BEFORE: I’m listening to so many things. Excellent bass playing. Beautiful sound. I can tell that that’s a sound that he hits when he wakes up in the morning. The command of the instrument makes me think of someone like John Patitucci, but I’m guessing that it’s somebody younger. Is it Avishai?

It’s sort of a hot item in Europe, maybe not here yet. It’s a group called Phronesis. The bass player is a Danish guy named Jasper Høiby with a British pianist, Ivo Neame. The drummer on this is Mark Guiliana, but I believe the regular member of the trio is a Swedish guy named Anton Eger. There are so many European trios over there that we don’t know about.

AFTER: Wow, he’s killing. I’ll have to sit down and figure out what time signature or signatures they’re using. I have to remember him. I’m really impressed by the playing.

12. Christian McBride
“Family Affair” (A Family Affair, Verve). McBride, bass; Tim Warfield, tenor saxophone; Charles Craig, piano; Gregory Hutchinson, drums. Recorded in 1998.

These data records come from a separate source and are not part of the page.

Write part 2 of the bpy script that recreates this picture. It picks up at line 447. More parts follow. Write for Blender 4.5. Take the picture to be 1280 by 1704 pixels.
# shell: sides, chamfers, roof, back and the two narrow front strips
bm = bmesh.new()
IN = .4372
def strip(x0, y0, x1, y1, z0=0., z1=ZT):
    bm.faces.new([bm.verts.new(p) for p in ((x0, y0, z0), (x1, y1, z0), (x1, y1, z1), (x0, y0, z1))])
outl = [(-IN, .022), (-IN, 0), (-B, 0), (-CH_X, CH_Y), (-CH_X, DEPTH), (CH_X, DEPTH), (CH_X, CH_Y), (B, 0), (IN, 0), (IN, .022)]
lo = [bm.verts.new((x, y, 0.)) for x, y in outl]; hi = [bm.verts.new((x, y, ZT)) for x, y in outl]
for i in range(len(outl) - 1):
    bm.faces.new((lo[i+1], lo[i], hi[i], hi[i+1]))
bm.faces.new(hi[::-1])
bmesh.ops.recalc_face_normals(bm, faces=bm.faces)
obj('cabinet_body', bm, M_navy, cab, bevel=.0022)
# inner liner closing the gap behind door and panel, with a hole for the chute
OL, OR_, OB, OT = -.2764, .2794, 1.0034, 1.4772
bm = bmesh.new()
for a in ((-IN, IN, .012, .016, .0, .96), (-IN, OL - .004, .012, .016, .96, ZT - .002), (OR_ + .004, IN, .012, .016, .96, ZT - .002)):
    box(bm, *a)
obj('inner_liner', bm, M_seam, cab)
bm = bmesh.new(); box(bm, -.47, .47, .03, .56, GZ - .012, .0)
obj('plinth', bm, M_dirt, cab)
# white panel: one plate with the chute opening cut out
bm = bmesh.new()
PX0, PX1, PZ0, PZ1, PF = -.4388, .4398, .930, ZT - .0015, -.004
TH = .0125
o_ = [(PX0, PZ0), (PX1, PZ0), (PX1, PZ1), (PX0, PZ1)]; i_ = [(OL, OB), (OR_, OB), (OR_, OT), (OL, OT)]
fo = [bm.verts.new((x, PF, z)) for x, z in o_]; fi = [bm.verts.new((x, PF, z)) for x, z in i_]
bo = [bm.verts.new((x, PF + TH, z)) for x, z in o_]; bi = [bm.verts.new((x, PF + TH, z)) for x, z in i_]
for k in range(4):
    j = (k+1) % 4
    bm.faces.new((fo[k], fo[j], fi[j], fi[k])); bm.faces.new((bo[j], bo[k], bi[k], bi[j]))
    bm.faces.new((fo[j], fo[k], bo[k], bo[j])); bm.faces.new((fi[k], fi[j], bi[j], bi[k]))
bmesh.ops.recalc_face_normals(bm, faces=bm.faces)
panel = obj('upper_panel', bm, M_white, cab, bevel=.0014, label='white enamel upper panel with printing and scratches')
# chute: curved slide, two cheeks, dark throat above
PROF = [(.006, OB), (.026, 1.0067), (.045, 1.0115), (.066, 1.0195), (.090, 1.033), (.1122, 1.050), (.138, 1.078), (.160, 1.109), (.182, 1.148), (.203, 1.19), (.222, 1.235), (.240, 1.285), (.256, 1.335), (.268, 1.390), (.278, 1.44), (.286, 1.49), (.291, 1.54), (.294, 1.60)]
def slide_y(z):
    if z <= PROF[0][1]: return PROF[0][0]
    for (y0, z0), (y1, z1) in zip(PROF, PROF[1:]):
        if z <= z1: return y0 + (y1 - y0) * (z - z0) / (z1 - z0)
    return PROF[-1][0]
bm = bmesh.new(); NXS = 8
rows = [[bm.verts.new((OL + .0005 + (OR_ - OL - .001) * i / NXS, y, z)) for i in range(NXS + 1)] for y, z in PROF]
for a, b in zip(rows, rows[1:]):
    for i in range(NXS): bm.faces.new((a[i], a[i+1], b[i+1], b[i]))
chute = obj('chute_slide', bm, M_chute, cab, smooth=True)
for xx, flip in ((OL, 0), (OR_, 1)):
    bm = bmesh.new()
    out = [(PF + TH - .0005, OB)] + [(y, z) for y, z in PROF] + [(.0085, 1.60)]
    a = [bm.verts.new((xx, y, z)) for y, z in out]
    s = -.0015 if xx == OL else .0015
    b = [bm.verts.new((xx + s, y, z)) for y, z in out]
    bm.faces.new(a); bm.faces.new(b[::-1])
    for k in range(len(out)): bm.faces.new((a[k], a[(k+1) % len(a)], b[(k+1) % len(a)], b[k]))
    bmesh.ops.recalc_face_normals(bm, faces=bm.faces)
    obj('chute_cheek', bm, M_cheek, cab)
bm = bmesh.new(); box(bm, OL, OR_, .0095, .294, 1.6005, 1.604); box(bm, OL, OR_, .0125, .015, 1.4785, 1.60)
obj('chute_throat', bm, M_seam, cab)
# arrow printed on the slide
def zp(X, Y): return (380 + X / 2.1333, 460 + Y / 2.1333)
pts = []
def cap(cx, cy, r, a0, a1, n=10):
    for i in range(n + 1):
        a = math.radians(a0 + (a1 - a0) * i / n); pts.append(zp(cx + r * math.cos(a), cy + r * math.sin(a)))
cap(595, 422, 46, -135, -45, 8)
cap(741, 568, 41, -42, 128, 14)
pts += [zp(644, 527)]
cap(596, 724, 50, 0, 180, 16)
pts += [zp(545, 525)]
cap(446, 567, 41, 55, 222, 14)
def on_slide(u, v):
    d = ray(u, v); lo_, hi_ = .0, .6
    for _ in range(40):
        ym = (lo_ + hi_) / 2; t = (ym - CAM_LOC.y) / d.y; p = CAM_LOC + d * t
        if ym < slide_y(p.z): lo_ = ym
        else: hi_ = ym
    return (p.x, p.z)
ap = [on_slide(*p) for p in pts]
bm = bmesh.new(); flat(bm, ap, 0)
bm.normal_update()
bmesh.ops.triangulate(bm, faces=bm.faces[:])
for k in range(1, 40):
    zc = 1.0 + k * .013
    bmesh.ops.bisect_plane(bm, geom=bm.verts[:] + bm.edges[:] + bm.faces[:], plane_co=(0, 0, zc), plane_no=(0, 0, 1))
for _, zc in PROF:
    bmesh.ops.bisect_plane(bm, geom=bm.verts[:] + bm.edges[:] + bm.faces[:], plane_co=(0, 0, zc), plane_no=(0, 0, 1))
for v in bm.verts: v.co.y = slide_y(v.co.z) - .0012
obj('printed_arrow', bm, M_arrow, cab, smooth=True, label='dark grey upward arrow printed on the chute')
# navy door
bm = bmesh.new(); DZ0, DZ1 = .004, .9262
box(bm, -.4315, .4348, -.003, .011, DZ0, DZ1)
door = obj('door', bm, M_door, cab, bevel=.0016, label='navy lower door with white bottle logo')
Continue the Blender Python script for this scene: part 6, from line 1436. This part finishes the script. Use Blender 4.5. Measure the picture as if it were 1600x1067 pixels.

BEFORE: That’s Christian McBride. He’s such a breath of fresh air. There are so many bass players I love, but he’s one of those guys who exemplifies a lot of the things I love about the music. He swings hard. His lines are interesting. He can go from simple—but never boring—to as complex as you want. He can be Delta blues or the complete opposite end, really pushing the groove and the changes. Great with the bow. He doesn’t know how to say “no.” Everything is interesting to him. Writing, big-band music. I could talk about Christian McBride and how much I love him all day.